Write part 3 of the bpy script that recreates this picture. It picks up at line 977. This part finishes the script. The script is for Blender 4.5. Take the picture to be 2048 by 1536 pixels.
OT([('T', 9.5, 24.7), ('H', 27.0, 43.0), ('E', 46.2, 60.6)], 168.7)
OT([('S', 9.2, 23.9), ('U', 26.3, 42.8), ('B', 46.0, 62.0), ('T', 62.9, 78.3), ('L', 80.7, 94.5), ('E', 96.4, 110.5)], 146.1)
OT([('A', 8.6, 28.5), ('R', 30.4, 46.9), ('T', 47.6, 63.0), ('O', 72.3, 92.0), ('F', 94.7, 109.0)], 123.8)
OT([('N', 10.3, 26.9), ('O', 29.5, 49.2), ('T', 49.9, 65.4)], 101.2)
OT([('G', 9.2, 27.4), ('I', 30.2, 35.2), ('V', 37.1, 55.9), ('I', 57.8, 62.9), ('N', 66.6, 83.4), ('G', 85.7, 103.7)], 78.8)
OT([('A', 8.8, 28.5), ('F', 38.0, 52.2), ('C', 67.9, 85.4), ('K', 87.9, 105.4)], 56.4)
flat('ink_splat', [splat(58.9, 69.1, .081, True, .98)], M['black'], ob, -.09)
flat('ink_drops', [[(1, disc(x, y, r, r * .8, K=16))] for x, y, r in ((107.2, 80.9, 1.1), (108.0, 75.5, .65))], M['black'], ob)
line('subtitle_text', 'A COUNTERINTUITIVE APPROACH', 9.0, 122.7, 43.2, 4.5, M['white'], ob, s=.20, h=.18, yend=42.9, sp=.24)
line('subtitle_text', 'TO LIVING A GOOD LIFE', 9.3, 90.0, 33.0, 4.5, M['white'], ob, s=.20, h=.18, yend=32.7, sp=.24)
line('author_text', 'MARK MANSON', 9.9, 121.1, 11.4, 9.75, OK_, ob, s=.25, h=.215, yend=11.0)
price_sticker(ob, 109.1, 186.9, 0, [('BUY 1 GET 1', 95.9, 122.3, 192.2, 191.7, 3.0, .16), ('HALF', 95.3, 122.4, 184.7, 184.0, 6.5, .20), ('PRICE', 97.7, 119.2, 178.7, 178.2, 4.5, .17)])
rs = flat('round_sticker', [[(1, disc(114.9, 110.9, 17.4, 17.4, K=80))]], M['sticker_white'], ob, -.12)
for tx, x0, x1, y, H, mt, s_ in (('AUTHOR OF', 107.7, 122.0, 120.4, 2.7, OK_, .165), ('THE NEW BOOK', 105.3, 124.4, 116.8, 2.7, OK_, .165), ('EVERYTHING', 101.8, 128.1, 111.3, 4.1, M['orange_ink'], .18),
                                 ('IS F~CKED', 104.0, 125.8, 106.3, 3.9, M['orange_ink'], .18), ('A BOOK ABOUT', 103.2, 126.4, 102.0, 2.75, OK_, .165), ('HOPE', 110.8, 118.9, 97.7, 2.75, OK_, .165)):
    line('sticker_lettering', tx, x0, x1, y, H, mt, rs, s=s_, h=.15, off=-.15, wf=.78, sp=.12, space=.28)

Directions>
Write out the entire listing exactly.

Response to the exercise>
Write part 3 of the bpy script that recreates this picture. It picks up at line 977. This part finishes the script. The script is for Blender 4.5. Take the picture to be 2048 by 1536 pixels.
OT([('T', 9.5, 24.7), ('H', 27.0, 43.0), ('E', 46.2, 60.6)], 168.7)
OT([('S', 9.2, 23.9), ('U', 26.3, 42.8), ('B', 46.0, 62.0), ('T', 62.9, 78.3), ('L', 80.7, 94.5), ('E', 96.4, 110.5)], 146.1)
OT([('A', 8.6, 28.5), ('R', 30.4, 46.9), ('T', 47.6, 63.0), ('O', 72.3, 92.0), ('F', 94.7, 109.0)], 123.8)
OT([('N', 10.3, 26.9), ('O', 29.5, 49.2), ('T', 49.9, 65.4)], 101.2)
OT([('G', 9.2, 27.4), ('I', 30.2, 35.2), ('V', 37.1, 55.9), ('I', 57.8, 62.9), ('N', 66.6, 83.4), ('G', 85.7, 103.7)], 78.8)
OT([('A', 8.8, 28.5), ('F', 38.0, 52.2), ('C', 67.9, 85.4), ('K', 87.9, 105.4)], 56.4)
flat('ink_splat', [splat(58.9, 69.1, .081, True, .98)], M['black'], ob, -.09)
flat('ink_drops', [[(1, disc(x, y, r, r * .8, K=16))] for x, y, r in ((107.2, 80.9, 1.1), (108.0, 75.5, .65))], M['black'], ob)
line('subtitle_text', 'A COUNTERINTUITIVE APPROACH', 9.0, 122.7, 43.2, 4.5, M['white'], ob, s=.20, h=.18, yend=42.9, sp=.24)
line('subtitle_text', 'TO LIVING A GOOD LIFE', 9.3, 90.0, 33.0, 4.5, M['white'], ob, s=.20, h=.18, yend=32.7, sp=.24)
line('author_text', 'MARK MANSON', 9.9, 121.1, 11.4, 9.75, OK_, ob, s=.25, h=.215, yend=11.0)
price_sticker(ob, 109.1, 186.9, 0, [('BUY 1 GET 1', 95.9, 122.3, 192.2, 191.7, 3.0, .16), ('HALF', 95.3, 122.4, 184.7, 184.0, 6.5, .20), ('PRICE', 97.7, 119.2, 178.7, 178.2, 4.5, .17)])
rs = flat('round_sticker', [[(1, disc(114.9, 110.9, 17.4, 17.4, K=80))]], M['sticker_white'], ob, -.12)
for tx, x0, x1, y, H, mt, s_ in (('AUTHOR OF', 107.7, 122.0, 120.4, 2.7, OK_, .165), ('THE NEW BOOK', 105.3, 124.4, 116.8, 2.7, OK_, .165), ('EVERYTHING', 101.8, 128.1, 111.3, 4.1, M['orange_ink'], .18),
                                 ('IS F~CKED', 104.0, 125.8, 106.3, 3.9, M['orange_ink'], .18), ('A BOOK ABOUT', 103.2, 126.4, 102.0, 2.75, OK_, .165), ('HOPE', 110.8, 118.9, 97.7, 2.75, OK_, .165)):
    line('sticker_lettering', tx, x0, x1, y, H, mt, rs, s=s_, h=.15, off=-.15, wf=.78, sp=.12, space=.28)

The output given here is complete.